Although you are likely to have arranged home contents insurance or tenants insurance – and specialist unoccupied property insurance when you are absent for any lengthy period – your insurer is still entitled to expect you to take all due reasonable care in safeguarding your home against burglars. The more security measures you put in place, the greater your chances of earning a discount on the premiums payable.

As we noted in an article that appeared in our Knowledge Base on the 2nd of May 2018, one London council reported that almost a half of all burglaries happen when a home is unoccupied. 

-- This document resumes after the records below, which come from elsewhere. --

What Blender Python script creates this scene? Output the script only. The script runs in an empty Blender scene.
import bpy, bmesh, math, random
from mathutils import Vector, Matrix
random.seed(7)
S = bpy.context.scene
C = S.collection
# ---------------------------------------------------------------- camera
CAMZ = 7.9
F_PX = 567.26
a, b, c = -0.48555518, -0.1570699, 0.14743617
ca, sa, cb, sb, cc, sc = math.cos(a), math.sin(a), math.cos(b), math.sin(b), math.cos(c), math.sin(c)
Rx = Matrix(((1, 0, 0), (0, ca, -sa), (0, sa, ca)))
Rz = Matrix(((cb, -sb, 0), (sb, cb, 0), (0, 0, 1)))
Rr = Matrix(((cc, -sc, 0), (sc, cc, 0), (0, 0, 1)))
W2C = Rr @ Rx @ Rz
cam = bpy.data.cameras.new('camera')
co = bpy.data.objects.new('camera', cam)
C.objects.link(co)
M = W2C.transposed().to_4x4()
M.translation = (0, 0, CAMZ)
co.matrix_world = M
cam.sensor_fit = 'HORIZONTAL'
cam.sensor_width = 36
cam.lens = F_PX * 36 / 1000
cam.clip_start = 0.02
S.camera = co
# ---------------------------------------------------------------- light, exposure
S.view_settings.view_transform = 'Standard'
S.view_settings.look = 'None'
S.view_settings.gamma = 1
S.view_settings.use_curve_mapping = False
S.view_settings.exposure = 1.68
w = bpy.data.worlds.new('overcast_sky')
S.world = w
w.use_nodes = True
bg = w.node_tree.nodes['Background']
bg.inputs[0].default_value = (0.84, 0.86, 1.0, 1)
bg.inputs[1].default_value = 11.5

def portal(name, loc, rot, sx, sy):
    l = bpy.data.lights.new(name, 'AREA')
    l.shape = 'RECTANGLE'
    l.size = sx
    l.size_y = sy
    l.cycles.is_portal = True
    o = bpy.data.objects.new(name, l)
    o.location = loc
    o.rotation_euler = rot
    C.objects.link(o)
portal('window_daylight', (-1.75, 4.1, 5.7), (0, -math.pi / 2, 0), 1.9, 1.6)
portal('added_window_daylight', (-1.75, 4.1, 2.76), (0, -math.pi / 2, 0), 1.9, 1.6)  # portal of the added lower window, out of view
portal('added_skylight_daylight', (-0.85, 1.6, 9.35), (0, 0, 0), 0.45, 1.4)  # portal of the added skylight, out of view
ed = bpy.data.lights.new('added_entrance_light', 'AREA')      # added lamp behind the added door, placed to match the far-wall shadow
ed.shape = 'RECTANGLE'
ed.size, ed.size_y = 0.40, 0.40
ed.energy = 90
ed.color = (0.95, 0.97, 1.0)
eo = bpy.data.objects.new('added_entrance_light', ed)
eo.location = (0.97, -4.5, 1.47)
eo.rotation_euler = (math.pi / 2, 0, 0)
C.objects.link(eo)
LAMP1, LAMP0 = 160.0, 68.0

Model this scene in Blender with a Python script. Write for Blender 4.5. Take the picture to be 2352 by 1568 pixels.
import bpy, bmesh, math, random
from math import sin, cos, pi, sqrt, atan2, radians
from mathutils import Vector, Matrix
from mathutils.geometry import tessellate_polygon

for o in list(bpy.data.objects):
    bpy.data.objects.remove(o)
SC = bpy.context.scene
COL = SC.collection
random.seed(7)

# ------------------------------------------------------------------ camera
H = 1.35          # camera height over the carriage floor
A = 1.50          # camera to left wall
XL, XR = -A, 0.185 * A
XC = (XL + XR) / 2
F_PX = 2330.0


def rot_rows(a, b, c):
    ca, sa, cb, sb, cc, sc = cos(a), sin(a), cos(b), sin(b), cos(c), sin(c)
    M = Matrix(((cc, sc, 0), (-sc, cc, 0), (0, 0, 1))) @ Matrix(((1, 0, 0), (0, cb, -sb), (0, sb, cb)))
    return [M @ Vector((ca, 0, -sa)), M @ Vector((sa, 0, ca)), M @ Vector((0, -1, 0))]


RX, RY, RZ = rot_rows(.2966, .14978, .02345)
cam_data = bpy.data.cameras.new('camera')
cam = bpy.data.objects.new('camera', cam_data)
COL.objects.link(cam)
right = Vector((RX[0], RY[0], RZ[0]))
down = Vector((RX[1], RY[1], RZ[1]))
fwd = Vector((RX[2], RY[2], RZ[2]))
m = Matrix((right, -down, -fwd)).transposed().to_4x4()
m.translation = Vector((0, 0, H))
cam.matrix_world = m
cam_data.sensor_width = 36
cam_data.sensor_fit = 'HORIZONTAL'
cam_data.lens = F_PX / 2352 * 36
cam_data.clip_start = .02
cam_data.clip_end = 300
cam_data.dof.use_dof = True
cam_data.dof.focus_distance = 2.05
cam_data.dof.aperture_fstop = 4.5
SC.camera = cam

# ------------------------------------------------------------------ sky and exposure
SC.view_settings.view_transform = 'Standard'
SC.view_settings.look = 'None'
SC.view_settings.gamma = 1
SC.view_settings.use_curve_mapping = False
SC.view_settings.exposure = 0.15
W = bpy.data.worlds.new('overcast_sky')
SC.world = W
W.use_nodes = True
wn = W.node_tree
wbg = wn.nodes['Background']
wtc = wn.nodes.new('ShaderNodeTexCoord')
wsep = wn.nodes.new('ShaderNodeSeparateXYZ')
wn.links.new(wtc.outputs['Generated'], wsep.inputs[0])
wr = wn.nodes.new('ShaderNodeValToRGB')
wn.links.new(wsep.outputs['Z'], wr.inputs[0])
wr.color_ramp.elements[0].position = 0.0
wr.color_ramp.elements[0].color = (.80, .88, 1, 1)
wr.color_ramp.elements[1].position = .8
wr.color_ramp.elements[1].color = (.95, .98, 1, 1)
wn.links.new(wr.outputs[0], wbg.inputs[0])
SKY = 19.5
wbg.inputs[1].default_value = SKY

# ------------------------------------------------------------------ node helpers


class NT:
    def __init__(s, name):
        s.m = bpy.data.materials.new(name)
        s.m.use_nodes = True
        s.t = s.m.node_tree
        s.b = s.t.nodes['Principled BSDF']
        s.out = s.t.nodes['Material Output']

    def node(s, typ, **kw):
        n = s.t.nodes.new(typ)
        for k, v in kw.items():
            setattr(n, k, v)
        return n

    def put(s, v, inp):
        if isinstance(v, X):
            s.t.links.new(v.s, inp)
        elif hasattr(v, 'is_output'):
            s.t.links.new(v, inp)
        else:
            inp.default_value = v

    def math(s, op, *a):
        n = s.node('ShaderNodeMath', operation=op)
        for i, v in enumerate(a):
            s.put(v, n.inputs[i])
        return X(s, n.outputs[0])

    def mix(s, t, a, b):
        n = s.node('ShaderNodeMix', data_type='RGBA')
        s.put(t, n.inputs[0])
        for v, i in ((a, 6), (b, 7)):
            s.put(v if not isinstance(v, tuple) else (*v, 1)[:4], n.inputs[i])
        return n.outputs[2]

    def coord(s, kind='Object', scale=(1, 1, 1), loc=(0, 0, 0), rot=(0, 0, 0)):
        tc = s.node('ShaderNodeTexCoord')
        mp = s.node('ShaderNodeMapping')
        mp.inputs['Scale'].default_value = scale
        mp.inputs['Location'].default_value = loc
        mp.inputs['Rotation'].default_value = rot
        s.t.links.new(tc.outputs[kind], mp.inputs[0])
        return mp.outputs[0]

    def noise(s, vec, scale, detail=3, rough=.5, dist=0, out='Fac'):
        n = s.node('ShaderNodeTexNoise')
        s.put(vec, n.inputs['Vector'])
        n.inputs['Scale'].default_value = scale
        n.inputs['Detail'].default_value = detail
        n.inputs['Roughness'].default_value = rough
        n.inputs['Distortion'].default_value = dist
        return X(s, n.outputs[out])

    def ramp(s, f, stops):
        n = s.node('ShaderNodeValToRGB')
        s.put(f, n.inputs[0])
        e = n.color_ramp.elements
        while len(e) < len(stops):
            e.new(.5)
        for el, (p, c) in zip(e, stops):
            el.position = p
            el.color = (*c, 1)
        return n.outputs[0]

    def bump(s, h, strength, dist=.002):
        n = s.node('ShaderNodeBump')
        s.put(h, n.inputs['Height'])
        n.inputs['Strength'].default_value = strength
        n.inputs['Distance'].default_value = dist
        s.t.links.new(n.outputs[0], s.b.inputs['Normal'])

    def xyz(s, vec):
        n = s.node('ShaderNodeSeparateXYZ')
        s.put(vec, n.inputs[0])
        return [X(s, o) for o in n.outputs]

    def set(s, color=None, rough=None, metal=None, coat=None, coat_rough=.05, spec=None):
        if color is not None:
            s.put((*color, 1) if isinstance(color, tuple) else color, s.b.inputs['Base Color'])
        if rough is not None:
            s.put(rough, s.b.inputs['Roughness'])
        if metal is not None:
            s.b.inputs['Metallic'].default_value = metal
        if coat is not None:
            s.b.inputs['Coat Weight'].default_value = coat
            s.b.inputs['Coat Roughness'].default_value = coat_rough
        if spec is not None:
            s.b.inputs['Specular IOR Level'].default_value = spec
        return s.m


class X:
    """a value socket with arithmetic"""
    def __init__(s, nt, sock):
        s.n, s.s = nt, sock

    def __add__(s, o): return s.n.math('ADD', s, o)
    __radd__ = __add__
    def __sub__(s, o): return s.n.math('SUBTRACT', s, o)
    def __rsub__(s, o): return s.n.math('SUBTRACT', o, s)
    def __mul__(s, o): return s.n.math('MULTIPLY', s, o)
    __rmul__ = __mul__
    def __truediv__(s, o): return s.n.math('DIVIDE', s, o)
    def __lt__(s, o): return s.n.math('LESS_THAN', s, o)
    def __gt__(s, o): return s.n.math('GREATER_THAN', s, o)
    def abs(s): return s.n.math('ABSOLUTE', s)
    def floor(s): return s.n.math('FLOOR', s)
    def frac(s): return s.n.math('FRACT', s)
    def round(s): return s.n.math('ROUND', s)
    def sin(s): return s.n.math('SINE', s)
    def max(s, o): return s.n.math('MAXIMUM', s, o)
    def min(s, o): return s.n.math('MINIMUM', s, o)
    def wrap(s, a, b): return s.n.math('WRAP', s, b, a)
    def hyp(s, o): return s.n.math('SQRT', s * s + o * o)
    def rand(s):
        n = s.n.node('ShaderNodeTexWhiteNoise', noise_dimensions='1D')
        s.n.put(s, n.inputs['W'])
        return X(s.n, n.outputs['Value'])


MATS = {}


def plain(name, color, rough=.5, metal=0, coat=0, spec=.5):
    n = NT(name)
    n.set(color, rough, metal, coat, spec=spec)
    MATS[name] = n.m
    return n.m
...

So, how might you burglar proof your home – especially when there is no one living there? 

Don’t advertise

  • in these days of ubiquitous social media, avoid the temptation of announcing your holiday plans to all and sundry – burglars are as likely to take as much an interest in your absence from home as your closest online friends 

Burglar alarms

  • the Telegraph newspaper got word direct from the horse’s mouth by asking ex-burglars for their “professional” views on home security;
  • a number of them stressed the importance of a good, reliable burglar alarm system, complete with video cameras;
  • although burglars take pride in spotting a “fake” or cheaper model of burglar alarm, the fact remains that they are expensive to install – and more economical alternatives, such as motion-detector lighting is likely to deter any purely opportunistic thief;

The front door 

  • when considering the general security of your home, start with the front door – since that is where any burglar is also likely to start; 
  • make it look well-kept and secure, with a deadlock as well as a standard Yale lock;
  • after the front door, similar attention needs to be turned to the windows – on upper floors, too – with good-quality locks fitted wherever possible;

Appearances are everything

  • when there is no one at home, that is just the time to make it appear that someone is living there; 
  • make sure that the milk, papers and other deliveries are taken inside everyday – by cancelling the orders and enlisting the help of a friendly neighbour;
  • economically-priced timer-switches allow lights to be turned on and off at appropriate times, whilst even cameras and monitoring equipment have become relatively cheap to buy these days; 

Stow the valuables

  • don’t keep valuables on show, but move them out of direct sight of the windows;
  • if there is a break-in, some places are likely to be more obvious for the burglar to search than others – the sock drawer, for example, is reported to be a place favoured by many householders, and even the novice burglar knows that just as well;
  • use some imagination and creativity, therefore, in finding out of the way places to stash your most valuable items and documents 

There are many ways you might help to burglar proof your home. Your local police force may be able to suggest ways you had not thought of – and their advice is often provided completely free of charge. So, remember to take them up on any offer to help.